Germans get incentives for having babies

I was wondering when the European population gap was going to come to this:

When her water broke early on New Years Eve, Julia Gotschlich was mainly thinking about the imminent birth of her second child. But she couldnt help worrying about family finances, too.

She and her husband stood to lose out on more than $13,200 if the baby arrived before midnight, when Germanys generous new family benefits took effect – part of a government effort to raise one of the lowest birthrates in Europe.

Births in Germany dropped 4 percent in 2005 from the previous year, according to figures from the Federal Statistics Agency, to around 690,000. Thats the lowest since World War II and lagging even 1946, when 922,000 babies were born even as the country lay in ruins.

A recent government study forecast that Germanys population will drop by as much as 16 percent by 2050, from the current 82.4 million to as little as 69 million. That could hurt the economy by sapping the work force – and undermine the state pension system.

Not to mention leaving the country being assimilated into the Moslem world.

Will money do what social vitality can’t?

4 thoughts on “Germans get incentives for having babies

  1. Since the map doesn’t distinguish between fertility rates of immigrants and ethnic natives, it’s not especially useful. If you were to dig deeper and find that fertility rates of native French were far below replacement levels, while those of immigrants were vastly higher, it’d tend to to prove the point of those who worry about the future of Europe. That’d seem to be a kink in your methodology – or, as you’d put it if it were me, “proof that you are promiscuous with facts”.

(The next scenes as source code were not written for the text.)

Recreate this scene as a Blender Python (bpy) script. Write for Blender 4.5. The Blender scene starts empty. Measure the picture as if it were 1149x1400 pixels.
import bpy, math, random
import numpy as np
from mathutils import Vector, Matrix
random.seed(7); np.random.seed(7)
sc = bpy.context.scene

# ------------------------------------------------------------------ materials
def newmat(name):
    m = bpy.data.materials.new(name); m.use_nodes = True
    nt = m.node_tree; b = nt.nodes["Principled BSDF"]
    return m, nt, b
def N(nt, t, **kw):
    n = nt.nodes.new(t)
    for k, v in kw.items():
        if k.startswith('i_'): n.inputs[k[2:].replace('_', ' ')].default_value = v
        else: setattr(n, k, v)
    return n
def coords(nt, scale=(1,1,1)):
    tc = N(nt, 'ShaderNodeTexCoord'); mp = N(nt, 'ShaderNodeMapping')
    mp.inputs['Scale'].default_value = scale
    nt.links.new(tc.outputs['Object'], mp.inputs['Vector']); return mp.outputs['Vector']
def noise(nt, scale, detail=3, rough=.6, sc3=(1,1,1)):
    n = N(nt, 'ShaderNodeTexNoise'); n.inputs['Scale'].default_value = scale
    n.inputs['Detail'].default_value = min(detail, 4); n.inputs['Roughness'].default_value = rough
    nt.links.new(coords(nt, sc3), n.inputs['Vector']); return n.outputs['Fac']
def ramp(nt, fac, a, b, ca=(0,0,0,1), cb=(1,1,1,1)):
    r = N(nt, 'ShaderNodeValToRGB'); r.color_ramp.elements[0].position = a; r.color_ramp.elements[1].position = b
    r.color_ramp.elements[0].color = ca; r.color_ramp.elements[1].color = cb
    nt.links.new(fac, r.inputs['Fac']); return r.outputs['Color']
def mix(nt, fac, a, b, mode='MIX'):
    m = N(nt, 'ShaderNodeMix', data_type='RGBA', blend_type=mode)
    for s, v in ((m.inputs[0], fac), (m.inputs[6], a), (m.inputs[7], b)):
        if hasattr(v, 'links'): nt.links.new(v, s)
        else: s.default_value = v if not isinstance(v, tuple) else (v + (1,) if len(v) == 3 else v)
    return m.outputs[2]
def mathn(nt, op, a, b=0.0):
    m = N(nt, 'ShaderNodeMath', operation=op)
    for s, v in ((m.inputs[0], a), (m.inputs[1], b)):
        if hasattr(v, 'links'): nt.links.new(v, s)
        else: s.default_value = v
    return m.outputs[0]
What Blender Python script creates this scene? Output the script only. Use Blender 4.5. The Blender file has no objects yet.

    The nations you cite – France, Scandinavia, the Netherlands – are the ones that are most worried about being swamped by immigrants. Since the average age of natives of France, Germany, the Benelux nations and so on is higher than the average age of a Pole or Magyar, that’s rather important.

    Poland and the Baltics have younger populations (Germany 42.6; Netherlands 39.4; France 39.1; Poland 37; Lithuania 38.2; USA 36.5, according to the CIA Factbook) with fewer immigrants, economies that are growing rather than shrinking, and – this is kinda important – relatively vibrant, vital national cultures. Nobody’s worried about Poland or Lithuania being assimilated into the third world, as people are about France, Germany and Belgium.

  2. “Since the map doesn’t distinguish between fertility rates of immigrants and ethnic natives, it’s not especially useful.”

    Did you make such a distinction in your post? Maybe the U.S. fertility rate is higher because of our high immigration not ‘social vitality’.

    No one said immigration levels had no effect. I was just pointing out that generous social welfare policies corelate with high fertility rates. If you have data to show that the difference in fertility rates can be entirely explained my immigration levels, do show.

    Finally, please list any Euro economy with a ‘shrinking’ economy? I am fairly certain there are none.

  3. Did you make such a distinction in your post

    Why? It’s a post about German reactions to their population shrinkage.

    Maybe the U.S. fertility rate is higher because of our high immigration not ’social vitality’.

    Both are true; US immigrants have a higher fertility rate than natives, and we are still growing faster than our population (Democrat election notwithstanding).

    No one said immigration levels had no effect. I was just pointing out that generous social welfare policies corelate with high fertility rates.

    Right. You said it by way of saying “look, socialism is a good thing!”. I added a few key qualifiers that might cause a thinking reader to question that.

    If you have data to show that the difference in fertility rates can be entirely explained my immigration levels, do show.

    Um, Rick? You’re the one who posted an entirely ungermane (hah) map in a piece about German birthrate policy.

    Finally, please list any Euro economy with a ’shrinking’ economy?

    Actually, while none are “shrinking” per se, many are not growing fast enough to support the bulge in social welfare spending needed as their populations age.  Since native Euro populations are well below replacement level, where else would the increase come from?

    More.

    Hence the scads of immigrant workers. And the problem.